Israel, who has tried to establish a relationship with IGS, is down on any agent relationship with his vendor partners. He said solution providers using the agent model are ignoring the synergistic relationship between product and services sales. AMC has used the HP hardware agent program only to be undercut. "It backfired right in our face," he said.

>PERIPHERALS
While a number of peripheral companies maintain a traditional distribution sales model, some printer/copier companies have their own type of agent model,or a hybrid.

Specifically, Xerox, Rochester, N.Y., has about 550 agents in North America. Xerox defines agents as "independent business owners who exclusively sell Xerox equipment within defined geographic territories."

Xerox guarantees their agents geographic exclusivity.
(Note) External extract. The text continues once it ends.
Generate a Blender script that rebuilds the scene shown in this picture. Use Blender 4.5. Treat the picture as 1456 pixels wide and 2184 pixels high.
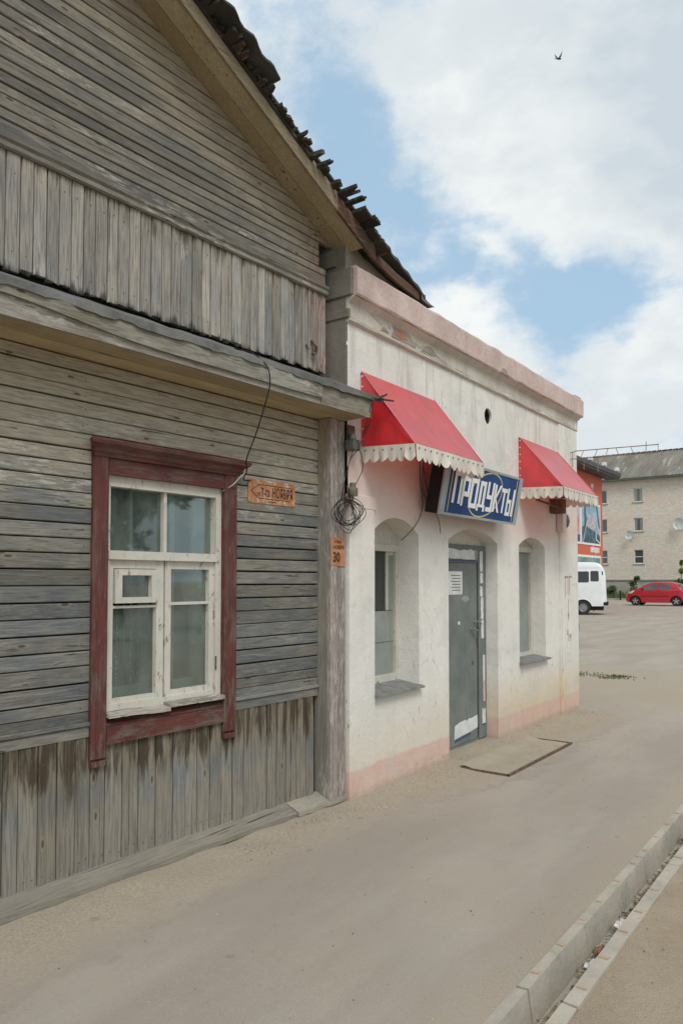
import bpy, math, random
from mathutils import Vector, Matrix
R = math.radians
random.seed(7)
for o in list(bpy.data.objects): bpy.data.objects.remove(o)
SC = bpy.context.scene
COL = SC.collection

# ------------------------------------------------------------------ camera, sky, sun, exposure
cam = bpy.data.objects.new('camera', bpy.data.cameras.new('camera'))
COL.objects.link(cam); SC.camera = cam
cam.location = (3.3, 0, 1.6)
cam.rotation_euler = (R(92.1), 0, R(35.8))
cam.data.sensor_fit = 'VERTICAL'; cam.data.sensor_height = 36; cam.data.sensor_width = 24
cam.data.lens = 1600 / 2184 * 36
cam.data.shift_y = 0.0409
cam.data.clip_start = .05; cam.data.clip_end = 4000
SC.view_settings.view_transform = 'Standard'; SC.view_settings.look = 'None'
SC.view_settings.exposure = EXPO = 0.36
SC.view_settings.gamma = 1; SC.view_settings.use_curve_mapping = False
SUN_EL = 50
sun = bpy.data.objects.new('sun', bpy.data.lights.new('sun', 'SUN'))
COL.objects.link(sun)
sun.data.energy = 1.5; sun.data.angle = R(22); sun.data.color = (1, .965, .91)
sd = Vector((math.cos(R(SUN_EL)) * math.cos(R(-38)), math.cos(R(SUN_EL)) * math.sin(R(-38)), math.sin(R(SUN_EL))))
sun.rotation_euler = sd.to_track_quat('Z', 'Y').to_euler()


class G:
    """small wrapper round a node tree"""
    def __init__(s, tree): s.t = tree
    def n(s, typ, ins=None, **pr):
        nd = s.t.nodes.new(typ)
        for k, v in pr.items(): setattr(nd, k, v)
        for k, v in (ins or {}).items():
            if isinstance(v, bpy.types.NodeSocket): s.t.links.new(v, nd.inputs[k])
            else: nd.inputs[k].default_value = v
        return nd
    def m(s, op, a, b=0.0, c=0.0, clamp=False):
        return s.n('ShaderNodeMath', {0: a, 1: b, 2: c}, operation=op, use_clamp=clamp).outputs[0]
    def mix(s, f, a, b, mode='MIX'):
        q = lambda v: v if isinstance(v, bpy.types.NodeSocket) else (tuple(v) + (1,) if len(v) == 3 else v)
        return s.n('ShaderNodeMix', {0: f, 6: q(a), 7: q(b)}, data_type='RGBA', blend_type=mode).outputs[2]
    def mr(s, v, a, b, c=0.0, d=1.0, sm=True):
        return s.n('ShaderNodeMapRange', {0: v, 1: a, 2: b, 3: c, 4: d},
                   interpolation_type='SMOOTHSTEP' if sm else 'LINEAR').outputs[0]
    def noise(s, vec, scale, det=4.0, rough=.55, dist=0.0, col=False):
        nd = s.n('ShaderNodeTexNoise', {'Vector': vec, 'Scale': scale, 'Detail': det, 'Roughness': rough, 'Distortion': dist})
        return nd.outputs['Color' if col else 'Fac']
    def vm(s, op, a, b=(0, 0, 0)):
        nd = s.n('ShaderNodeVectorMath', {0: a, 1: b}, operation=op)
        return nd.outputs['Value' if op == 'DOT_PRODUCT' else 'Vector']
    def scl(s, v, sc):
        return s.vm('MULTIPLY', v, sc)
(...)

In exchange, the agents guarantee the company they will only sell Xerox products.

Michael Colleary, president and owner of Documenters, a Lexington Park, Md.-based Xerox sales agent, said the exclusivity has never been a burden.

"I've always preferred Xerox," said Colleary, adding he has found it to be a competitive advantage that, with the Xerox relationship, he can guarantee "genuine parts" from Xerox when selling products and service.

Xerox said it is now slightly tweaking its model. The company is opening the lower end of its product line,including multifunction copier/print devices,into general distribution.

Conversely, printer/copier vendor Kyocera Mita, Fairfield, N.J., has maintained a traditional distribution reseller channel but is hoping to build a tier of "exclusive" dealers that will commit entirely to its product line, a spokesman said.